╭─ PROVIDED RECORDS

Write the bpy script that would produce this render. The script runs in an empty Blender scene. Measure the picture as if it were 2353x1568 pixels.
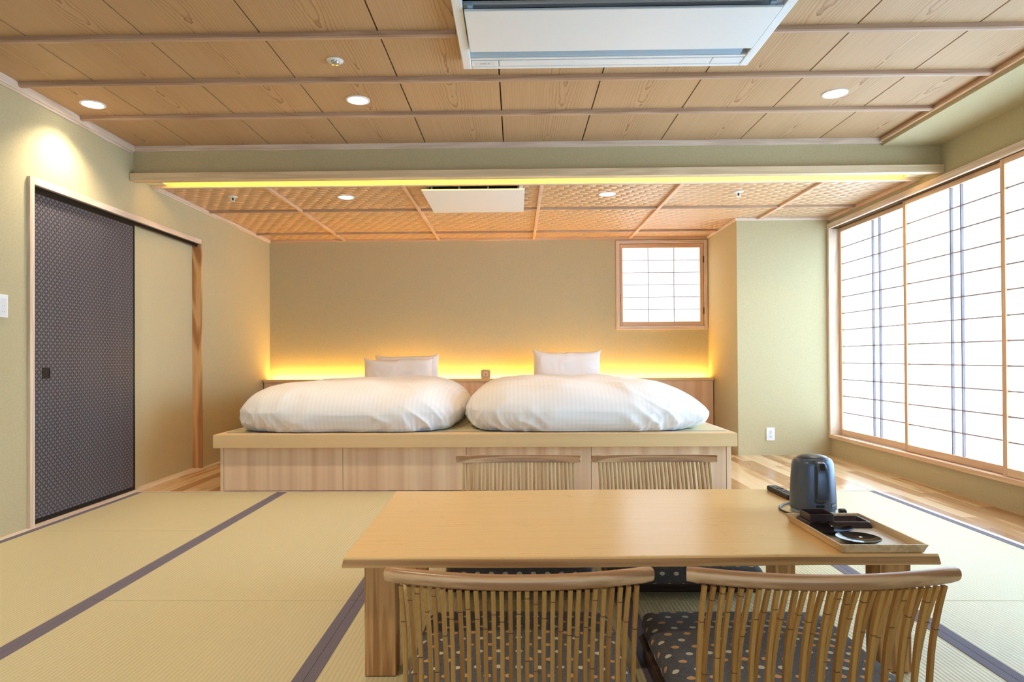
import bpy, bmesh, math, random
from mathutils import Vector, Matrix, noise
random.seed(7)
PI = math.pi
SC = bpy.context.scene
COL = SC.collection

# ------------------------------------------------------------------ measures (metres)
XL, XR, YB, YC, XC, YBM = -2.6175, 2.845, 6.929, 6.021, 2.008, 4.4516
ZC, ZA, YN = 2.36, 2.16, -1.6
XS = 2.456                       # where the board ceiling ends and the soffit starts
ZT = 0.35                        # table top height

# ------------------------------------------------------------------ helpers
class MB:
    def __init__(s): s.v = []; s.f = []; s.sm = []
    def add(s, vs, fs, smooth=False):
        o = len(s.v); s.v += [tuple(p) for p in vs]
        for f in fs: s.f.append([i + o for i in f]); s.sm.append(smooth)
        return s
    def box(s, x0, x1, y0, y1, z0, z1):
        vs = [(x, y, z) for z in (z0, z1) for y in (y0, y1) for x in (x0, x1)]
        return s.add(vs, [(0, 2, 3, 1), (4, 5, 7, 6), (0, 1, 5, 4), (2, 6, 7, 3), (0, 4, 6, 2), (1, 3, 7, 5)])
    def quad(s, a, b, c, d): return s.add([a, b, c, d], [(0, 1, 2, 3)])
    def prism(s, poly, axis, a, b):
        n = len(poly)
        def P(p, t):
            return {'x': (t, p[0], p[1]), 'y': (p[0], t, p[1]), 'z': (p[0], p[1], t)}[axis]
        vs = [P(p, a) for p in poly] + [P(p, b) for p in poly]
        fs = [tuple(range(n)), tuple(range(2 * n - 1, n - 1, -1))]
        fs += [(i, i + n, (i + 1) % n + n, (i + 1) % n) for i in range(n)]
        return s.add(vs, fs)
    def lathe(s, prof, cx=0, cy=0, cz=0, n=48):
        vs = []; fs = []
        for r, z in prof:
            for k in range(n):
                a = 2 * PI * k / n; vs.append((cx + r * math.cos(a), cy + r * math.sin(a), cz + z))
        for i in range(len(prof) - 1):
            for k in range(n):
                fs.append((i * n + k, i * n + (k + 1) % n, (i + 1) * n + (k + 1) % n, (i + 1) * n + k))
        return s.add(vs, fs, True)
    def tube(s, pts, r, n=10, closed=False):
        pts = [Vector(p) for p in pts]; m = len(pts); vs = []; fs = []
        for i, p in enumerate(pts):
            t = (pts[(i + 1) % m] - pts[i - 1]) if closed else (pts[min(i + 1, m - 1)] - pts[max(i - 1, 0)])
            t.normalize()
            a = t.orthogonal().normalized() if i == 0 else (pa - t * pa.dot(t)).normalized()
            pa = a; b = t.cross(a)
            for k in range(n):
                w = 2 * PI * k / n; vs.append(p + a * (r * math.cos(w)) + b * (r * math.sin(w)))
        for i in range(m if closed else m - 1):
            j = (i + 1) % m
            for k in range(n): fs.append((i * n + k, i * n + (k + 1) % n, j * n + (k + 1) % n, j * n + k))
        if not closed: fs += [tuple(range(n))[::-1], tuple(range((m - 1) * n, m * n))]
        return s.add(vs, fs, True)
    def sweep(s, rings, cap=True, smooth=True):
        n = len(rings[0]); m = len(rings); fs = []
        for i in range(m - 1):
            for k in range(n): fs.append((i * n + k, i * n + (k + 1) % n, (i + 1) * n + (k + 1) % n, (i + 1) * n + k))
        if cap: fs += [tuple(range(n))[::-1], tuple(range((m - 1) * n, m * n))]
        return s.add([p for r in rings for p in r], fs, smooth)
    def grid(s, fn, nu, nv, smooth=True):
        vs = [fn(i / nu, j / nv) for j in range(nv + 1) for i in range(nu + 1)]
        fs = [(j * (nu + 1) + i, j * (nu + 1) + i + 1, (j + 1) * (nu + 1) + i + 1, (j + 1) * (nu + 1) + i) for j in range(nv) for i in range(nu)]
        return s.add(vs, fs, smooth)
    def mesh(s, name):
        me = bpy.data.meshes.new(name); me.from_pydata(s.v, [], s.f)
        for p, q in zip(me.polygons, s.sm): p.use_smooth = q
        bm = bmesh.new(); bm.from_mesh(me); bmesh.ops.recalc_face_normals(bm, faces=bm.faces)
        for e in bm.edges:
            if len(e.link_faces) == 2 and e.calc_face_angle(0) > 0.75: e.smooth = False
        bm.to_mesh(me); bm.free()
        return me

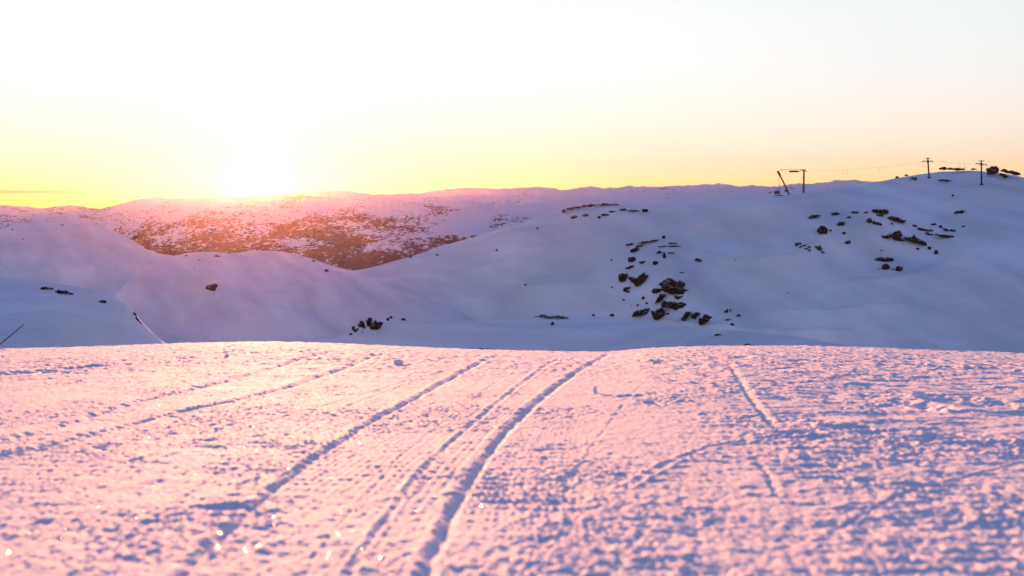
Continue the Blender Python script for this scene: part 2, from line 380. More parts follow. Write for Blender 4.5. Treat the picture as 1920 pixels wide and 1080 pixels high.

╰─

Only the lines from the start of the material through the line containing "table top height" should be transcribed. Pictures stay out.

| RESPONSE FOR THIS EXERCISE |
Write the bpy script that would produce this render. The script runs in an empty Blender scene. Measure the picture as if it were 2353x1568 pixels.
import bpy, bmesh, math, random
from mathutils import Vector, Matrix, noise
random.seed(7)
PI = math.pi
SC = bpy.context.scene
COL = SC.collection

# ------------------------------------------------------------------ measures (metres)
XL, XR, YB, YC, XC, YBM = -2.6175, 2.845, 6.929, 6.021, 2.008, 4.4516
ZC, ZA, YN = 2.36, 2.16, -1.6
XS = 2.456                       # where the board ceiling ends and the soffit starts
ZT = 0.35                        # table top height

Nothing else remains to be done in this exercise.